**YOUR TASK**: The line holding "R = math.radians" is the last one to output; start at the first line of the data, keep every line in between exactly, and leave out pictures.

= = = = =

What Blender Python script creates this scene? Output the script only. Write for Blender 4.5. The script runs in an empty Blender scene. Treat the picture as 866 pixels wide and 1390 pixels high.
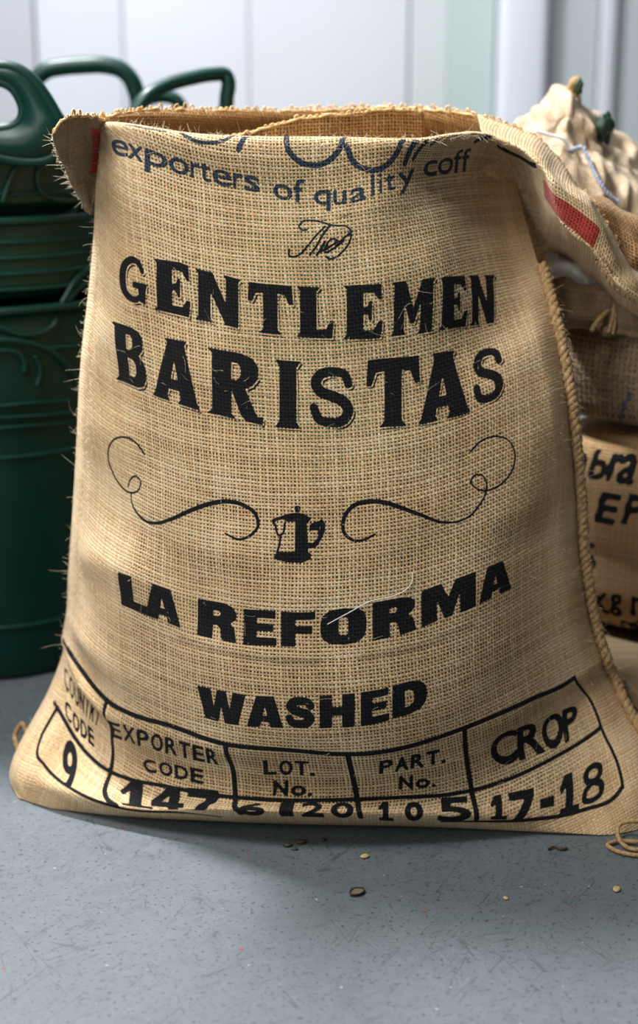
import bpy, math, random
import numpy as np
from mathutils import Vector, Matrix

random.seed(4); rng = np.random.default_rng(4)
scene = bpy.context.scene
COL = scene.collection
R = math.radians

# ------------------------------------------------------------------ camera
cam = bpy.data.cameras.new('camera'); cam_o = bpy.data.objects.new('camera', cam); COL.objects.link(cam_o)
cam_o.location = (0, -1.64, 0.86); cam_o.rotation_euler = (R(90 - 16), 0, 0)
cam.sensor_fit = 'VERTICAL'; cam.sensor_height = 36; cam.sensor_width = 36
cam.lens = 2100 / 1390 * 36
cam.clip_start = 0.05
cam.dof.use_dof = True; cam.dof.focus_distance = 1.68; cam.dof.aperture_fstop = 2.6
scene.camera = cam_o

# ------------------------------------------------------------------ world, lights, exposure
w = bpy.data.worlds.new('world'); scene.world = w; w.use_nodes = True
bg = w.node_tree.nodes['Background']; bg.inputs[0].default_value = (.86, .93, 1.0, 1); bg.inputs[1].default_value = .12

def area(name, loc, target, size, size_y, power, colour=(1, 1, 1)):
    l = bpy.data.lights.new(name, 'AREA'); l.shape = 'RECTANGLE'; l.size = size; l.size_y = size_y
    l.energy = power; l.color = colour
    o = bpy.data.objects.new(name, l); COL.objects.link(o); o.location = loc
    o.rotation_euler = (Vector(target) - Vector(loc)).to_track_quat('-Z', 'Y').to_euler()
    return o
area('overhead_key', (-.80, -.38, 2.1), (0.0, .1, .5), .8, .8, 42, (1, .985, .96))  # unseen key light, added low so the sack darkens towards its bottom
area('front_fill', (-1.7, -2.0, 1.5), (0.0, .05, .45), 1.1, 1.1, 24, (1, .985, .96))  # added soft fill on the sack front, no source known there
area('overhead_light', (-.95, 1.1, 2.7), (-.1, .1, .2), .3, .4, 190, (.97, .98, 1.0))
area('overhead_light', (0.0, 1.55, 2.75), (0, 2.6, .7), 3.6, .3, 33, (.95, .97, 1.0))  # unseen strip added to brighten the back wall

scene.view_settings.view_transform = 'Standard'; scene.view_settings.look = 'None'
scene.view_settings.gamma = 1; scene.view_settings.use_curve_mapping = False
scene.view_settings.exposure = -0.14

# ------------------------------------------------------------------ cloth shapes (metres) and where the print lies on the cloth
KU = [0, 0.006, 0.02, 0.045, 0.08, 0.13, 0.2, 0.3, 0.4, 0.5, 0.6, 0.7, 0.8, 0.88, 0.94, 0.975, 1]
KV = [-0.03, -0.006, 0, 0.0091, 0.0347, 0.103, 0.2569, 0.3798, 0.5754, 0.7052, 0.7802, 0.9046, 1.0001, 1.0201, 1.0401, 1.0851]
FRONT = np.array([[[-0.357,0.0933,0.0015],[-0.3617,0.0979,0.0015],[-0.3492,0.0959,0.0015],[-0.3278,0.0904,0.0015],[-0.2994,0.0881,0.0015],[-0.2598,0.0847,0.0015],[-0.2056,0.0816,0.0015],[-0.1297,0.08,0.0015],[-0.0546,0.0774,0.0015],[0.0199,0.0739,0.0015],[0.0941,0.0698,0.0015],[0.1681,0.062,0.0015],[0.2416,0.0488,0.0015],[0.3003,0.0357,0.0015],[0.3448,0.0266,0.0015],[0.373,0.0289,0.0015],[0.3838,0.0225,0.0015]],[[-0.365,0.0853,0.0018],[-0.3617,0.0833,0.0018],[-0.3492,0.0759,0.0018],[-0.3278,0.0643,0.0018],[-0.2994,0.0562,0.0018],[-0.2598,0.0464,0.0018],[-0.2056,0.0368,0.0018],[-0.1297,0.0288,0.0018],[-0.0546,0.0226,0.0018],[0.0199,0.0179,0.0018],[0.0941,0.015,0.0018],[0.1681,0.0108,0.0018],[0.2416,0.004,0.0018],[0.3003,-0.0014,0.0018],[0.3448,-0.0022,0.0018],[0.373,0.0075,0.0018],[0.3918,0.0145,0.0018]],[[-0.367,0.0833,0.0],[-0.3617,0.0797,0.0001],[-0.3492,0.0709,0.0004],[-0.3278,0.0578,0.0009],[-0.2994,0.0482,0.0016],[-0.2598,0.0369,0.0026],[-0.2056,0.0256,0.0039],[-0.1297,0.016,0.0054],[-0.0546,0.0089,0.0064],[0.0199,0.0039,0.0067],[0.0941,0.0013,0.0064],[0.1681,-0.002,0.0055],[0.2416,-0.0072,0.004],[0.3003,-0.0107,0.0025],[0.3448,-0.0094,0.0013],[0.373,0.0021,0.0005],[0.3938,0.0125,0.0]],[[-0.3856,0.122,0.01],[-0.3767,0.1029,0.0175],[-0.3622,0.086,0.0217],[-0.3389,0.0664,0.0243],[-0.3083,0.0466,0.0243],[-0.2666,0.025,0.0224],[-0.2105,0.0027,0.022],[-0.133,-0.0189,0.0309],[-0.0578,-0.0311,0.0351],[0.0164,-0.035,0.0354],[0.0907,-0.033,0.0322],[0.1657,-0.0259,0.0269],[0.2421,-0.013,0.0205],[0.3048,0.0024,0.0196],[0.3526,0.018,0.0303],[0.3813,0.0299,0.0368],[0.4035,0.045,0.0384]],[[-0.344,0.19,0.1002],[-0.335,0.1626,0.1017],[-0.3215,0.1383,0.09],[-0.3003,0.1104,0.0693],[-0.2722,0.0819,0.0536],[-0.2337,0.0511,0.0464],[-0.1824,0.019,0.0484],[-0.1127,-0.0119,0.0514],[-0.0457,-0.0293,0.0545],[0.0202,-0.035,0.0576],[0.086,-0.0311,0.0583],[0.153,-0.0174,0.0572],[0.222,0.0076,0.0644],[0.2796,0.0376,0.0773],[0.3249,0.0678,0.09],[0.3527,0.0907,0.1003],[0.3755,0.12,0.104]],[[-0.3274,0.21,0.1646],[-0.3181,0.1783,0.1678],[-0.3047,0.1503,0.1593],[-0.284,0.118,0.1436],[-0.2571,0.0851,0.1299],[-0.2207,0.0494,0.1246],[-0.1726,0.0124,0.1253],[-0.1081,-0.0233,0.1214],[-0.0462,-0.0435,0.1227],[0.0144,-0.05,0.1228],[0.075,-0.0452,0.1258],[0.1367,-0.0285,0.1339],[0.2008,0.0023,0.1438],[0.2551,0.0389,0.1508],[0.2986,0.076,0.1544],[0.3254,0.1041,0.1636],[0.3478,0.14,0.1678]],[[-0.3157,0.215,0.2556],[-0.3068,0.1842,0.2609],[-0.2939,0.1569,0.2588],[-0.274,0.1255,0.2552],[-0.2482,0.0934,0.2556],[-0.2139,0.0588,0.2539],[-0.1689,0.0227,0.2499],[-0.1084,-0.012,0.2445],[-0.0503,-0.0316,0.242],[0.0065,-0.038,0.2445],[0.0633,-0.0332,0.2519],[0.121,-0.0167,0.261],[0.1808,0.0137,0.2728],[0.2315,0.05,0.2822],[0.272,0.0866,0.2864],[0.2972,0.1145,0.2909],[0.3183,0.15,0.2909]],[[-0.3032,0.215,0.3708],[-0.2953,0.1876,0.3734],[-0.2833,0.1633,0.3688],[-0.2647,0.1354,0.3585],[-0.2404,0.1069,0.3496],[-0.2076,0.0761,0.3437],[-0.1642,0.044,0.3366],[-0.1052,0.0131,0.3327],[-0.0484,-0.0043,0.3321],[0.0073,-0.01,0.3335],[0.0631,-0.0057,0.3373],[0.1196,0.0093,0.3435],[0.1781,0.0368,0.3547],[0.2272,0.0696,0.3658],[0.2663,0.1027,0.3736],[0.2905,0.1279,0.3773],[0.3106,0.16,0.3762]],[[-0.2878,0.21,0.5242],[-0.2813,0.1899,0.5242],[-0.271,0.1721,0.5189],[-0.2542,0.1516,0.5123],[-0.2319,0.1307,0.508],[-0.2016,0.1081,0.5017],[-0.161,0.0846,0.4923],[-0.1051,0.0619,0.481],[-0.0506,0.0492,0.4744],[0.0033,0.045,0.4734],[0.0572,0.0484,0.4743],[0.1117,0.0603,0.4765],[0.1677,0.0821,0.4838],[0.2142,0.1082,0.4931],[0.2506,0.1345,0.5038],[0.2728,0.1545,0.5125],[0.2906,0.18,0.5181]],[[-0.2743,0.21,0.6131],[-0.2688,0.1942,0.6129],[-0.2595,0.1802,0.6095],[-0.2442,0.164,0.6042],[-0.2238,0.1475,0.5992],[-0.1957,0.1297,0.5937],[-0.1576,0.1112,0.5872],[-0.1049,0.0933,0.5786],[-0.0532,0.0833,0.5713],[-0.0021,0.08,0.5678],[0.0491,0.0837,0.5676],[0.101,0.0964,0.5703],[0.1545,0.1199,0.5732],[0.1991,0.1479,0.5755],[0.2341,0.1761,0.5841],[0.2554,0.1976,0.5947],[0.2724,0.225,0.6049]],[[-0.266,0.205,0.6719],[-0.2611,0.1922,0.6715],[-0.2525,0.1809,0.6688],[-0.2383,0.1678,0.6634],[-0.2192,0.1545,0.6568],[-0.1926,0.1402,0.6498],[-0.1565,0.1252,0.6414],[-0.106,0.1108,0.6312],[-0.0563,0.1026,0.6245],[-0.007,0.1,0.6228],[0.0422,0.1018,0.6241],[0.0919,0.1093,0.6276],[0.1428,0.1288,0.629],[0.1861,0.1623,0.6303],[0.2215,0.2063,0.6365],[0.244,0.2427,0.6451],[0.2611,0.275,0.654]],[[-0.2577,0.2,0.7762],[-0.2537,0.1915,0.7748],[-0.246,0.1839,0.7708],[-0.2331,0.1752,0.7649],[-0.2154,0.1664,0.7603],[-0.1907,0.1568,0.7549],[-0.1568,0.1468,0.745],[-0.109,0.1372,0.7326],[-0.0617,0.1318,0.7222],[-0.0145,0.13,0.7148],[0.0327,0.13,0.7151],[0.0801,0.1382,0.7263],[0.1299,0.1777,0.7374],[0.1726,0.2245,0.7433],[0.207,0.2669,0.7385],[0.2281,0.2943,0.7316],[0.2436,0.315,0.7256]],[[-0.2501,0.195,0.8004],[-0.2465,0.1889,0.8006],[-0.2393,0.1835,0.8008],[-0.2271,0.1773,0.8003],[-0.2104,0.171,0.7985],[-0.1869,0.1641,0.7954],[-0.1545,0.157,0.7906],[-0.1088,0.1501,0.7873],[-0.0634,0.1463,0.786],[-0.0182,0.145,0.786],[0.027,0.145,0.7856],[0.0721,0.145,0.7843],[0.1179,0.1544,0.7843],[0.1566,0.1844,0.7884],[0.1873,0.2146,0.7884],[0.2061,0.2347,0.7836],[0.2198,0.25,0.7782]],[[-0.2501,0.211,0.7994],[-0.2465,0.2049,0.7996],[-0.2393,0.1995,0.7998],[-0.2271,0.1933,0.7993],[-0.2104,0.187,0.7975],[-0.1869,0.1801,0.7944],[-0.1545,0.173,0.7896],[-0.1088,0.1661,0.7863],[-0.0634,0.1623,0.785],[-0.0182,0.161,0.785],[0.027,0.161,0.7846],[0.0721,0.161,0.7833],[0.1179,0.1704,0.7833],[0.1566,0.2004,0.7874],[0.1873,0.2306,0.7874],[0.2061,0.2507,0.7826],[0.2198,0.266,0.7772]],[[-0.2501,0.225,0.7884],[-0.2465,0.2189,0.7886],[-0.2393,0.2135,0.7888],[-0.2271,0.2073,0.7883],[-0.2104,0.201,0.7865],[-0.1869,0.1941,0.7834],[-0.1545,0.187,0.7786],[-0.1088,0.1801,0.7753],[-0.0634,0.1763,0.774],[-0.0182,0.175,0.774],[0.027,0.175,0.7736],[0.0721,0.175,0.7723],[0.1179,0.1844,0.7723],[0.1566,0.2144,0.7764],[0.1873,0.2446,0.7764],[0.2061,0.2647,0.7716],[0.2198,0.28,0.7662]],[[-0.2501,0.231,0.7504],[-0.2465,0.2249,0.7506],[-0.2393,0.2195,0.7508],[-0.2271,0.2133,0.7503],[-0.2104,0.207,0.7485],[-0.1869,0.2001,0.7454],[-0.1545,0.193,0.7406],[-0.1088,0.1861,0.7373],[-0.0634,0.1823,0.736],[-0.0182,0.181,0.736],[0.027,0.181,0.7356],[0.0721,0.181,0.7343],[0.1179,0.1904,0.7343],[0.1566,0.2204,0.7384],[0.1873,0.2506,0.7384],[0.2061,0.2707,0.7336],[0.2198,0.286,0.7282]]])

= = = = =

**EXERCISE OUTPUT**:
What Blender Python script creates this scene? Output the script only. Write for Blender 4.5. The script runs in an empty Blender scene. Treat the picture as 866 pixels wide and 1390 pixels high.
import bpy, math, random
import numpy as np
from mathutils import Vector, Matrix

random.seed(4); rng = np.random.default_rng(4)
scene = bpy.context.scene
COL = scene.collection
R = math.radians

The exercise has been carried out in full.